Section 4.7 of the Lean reference manual (version 3.3) gives an example of a division function defined by well-founded recursion. I used the #print
command to inspect the internal term that the equation compiler generates, and I found that it has two holes in it. The code below shows the original function, and an internal term that corresponds to it that was produced by the print command (using Lean version 3.48.0).
def wfdiv : ℕ → ℕ → ℕ
| x y :=
if h : 0 < y ∧ y ≤ x then
have x - y < x,
from nat.sub_lt (lt_of_lt_of_le h.left h.right) h.left,
wfdiv (x - y) y + 1
else
0
#eval wfdiv 25 6
-- result: 4
-- set_option pp.generalized_field_notation false
-- #print wfdiv
-- #print wfdiv._main
-- #print wfdiv._main._pack
def «printed wfdiv._main._pack» : Π (_x : Σ' (ᾰ : ℕ), ℕ), (λ (_x : Σ' (ᾰ : ℕ), ℕ), ℕ) _x :=
λ (_x : Σ' (ᾰ : ℕ), ℕ),
well_founded.fix has_well_founded.wf
(λ (_x : Σ' (ᾰ : ℕ), ℕ),
psigma.cases_on _x
(λ (fst snd : ℕ),
id_rhs ((Π (_y : Σ' (ᾰ : ℕ), ℕ), has_well_founded.r _y ⟨fst, snd⟩ → ℕ) → ℕ)
(λ (_F : Π (_y : Σ' (ᾰ : ℕ), ℕ), has_well_founded.r _y ⟨fst, snd⟩ → ℕ),
dite (0 < snd ∧ snd ≤ fst)
(λ (h : 0 < snd ∧ snd ≤ fst),
have this : fst - snd < fst, from _,
_F ⟨fst - snd, snd⟩ _ + 1)
(λ (h : ¬(0 < snd ∧ snd ≤ fst)), 0))))
_x
def «printed wfdiv._main» : ℕ → ℕ → ℕ
:= λ (ᾰ ᾰ_1 : ℕ), «printed wfdiv._main._pack» ⟨ᾰ, ᾰ_1⟩
#eval «printed wfdiv._main» 25 6
-- result: 4
Note that the second #eval
shows that «printed wfdiv._main»
is still computationally effective even though it has holes in it.

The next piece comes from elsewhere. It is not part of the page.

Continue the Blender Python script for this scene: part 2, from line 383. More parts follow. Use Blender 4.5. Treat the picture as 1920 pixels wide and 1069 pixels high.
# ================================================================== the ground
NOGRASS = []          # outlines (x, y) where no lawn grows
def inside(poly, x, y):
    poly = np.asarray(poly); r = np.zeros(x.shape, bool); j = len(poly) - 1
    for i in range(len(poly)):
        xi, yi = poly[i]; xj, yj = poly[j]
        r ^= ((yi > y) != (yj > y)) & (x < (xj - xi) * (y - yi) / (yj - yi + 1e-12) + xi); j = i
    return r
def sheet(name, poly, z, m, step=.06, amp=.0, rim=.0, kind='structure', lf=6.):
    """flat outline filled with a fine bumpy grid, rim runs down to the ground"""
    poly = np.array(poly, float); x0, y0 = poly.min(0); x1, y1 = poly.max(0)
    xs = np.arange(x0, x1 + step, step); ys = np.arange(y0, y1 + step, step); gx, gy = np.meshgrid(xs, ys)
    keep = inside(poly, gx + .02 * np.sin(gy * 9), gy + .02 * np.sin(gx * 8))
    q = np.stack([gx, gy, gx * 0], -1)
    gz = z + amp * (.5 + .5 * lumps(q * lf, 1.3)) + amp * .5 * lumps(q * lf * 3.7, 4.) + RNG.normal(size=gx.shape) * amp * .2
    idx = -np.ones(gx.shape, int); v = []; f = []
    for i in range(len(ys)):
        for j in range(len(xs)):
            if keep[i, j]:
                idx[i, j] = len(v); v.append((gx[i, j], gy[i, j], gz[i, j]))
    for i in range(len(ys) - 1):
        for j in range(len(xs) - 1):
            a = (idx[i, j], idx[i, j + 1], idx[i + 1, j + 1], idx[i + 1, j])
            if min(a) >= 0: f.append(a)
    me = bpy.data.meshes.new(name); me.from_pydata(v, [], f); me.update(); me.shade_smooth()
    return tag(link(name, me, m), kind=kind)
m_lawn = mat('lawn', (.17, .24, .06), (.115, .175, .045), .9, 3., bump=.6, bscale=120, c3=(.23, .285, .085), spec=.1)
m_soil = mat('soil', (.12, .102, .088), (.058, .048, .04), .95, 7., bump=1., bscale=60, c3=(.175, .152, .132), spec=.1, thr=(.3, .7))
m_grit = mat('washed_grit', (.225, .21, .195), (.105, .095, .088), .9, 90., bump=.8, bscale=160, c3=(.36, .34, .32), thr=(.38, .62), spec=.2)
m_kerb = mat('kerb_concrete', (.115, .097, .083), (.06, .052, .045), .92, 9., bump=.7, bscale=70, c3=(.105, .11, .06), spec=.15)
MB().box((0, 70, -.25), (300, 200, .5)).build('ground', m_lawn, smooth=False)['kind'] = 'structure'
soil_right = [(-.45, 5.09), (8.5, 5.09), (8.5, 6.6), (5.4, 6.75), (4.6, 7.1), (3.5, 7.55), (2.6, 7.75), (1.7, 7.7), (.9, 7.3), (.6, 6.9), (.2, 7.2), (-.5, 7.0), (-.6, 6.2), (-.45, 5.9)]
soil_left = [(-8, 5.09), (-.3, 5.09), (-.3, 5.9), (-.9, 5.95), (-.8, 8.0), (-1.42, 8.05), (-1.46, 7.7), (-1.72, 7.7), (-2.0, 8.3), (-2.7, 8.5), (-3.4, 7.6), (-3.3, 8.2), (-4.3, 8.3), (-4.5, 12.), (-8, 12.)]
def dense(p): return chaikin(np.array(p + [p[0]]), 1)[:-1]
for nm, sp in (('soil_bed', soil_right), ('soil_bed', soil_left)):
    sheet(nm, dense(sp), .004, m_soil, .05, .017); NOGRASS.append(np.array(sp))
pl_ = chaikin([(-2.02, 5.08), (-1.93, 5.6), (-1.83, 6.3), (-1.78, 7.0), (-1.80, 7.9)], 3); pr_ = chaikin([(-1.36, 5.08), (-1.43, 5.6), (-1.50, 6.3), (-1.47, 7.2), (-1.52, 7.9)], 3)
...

The first hole is in the line have this : fst - snd < fst, from _,
, and
the Lean emacs mode describes it with
30:57: don't know how to synthesize placeholder
context:
_x _x : Σ' (ᾰ : ℕ), ℕ,
fst snd : ℕ,
_F : Π (_y : Σ' (ᾰ : ℕ), ℕ), has_well_founded.r _y ⟨fst, snd⟩ → ℕ,
h : 0 < snd ∧ snd ≤ fst
⊢ fst - snd < fst
The second hole is in the line _F ⟨fst - snd, snd⟩ _ + 1)
, and the Lean emacs mode describes it with
31:43: don't know how to synthesize placeholder
context:
_x _x : Σ' (ᾰ : ℕ), ℕ,
fst snd : ℕ,
_F : Π (_y : Σ' (ᾰ : ℕ), ℕ), has_well_founded.r _y ⟨fst, snd⟩ → ℕ,
h : 0 < snd ∧ snd ≤ fst,
this : fst - snd < fst
⊢ has_well_founded.r ⟨fst - snd, snd⟩ ⟨fst, snd⟩
The <
and has_well_founded.r
terms both have type Prop
when applied to two arguments. Is it correct to say that the equation compiler is omitting these essentially due to "proof irrelevance" (described in section 3.7 of the manual)? In other words, the equation compiler knows that these propositions are true, and also knows that they aren't needed for the actual computation, and so therefore in the code it just leaves them as hypothesized. Is that roughly correct?
Assuming that I'm understanding the situation correctly, then I have one more question about this: would the performance of the code be negatively impacted if those holes were filled in? In other words, is the compiler leaving those terms as holes simply because they are computationally irrelevant and so there's no reason to bother filling them in? or is it leaving them as holes because doing so actually improves performance?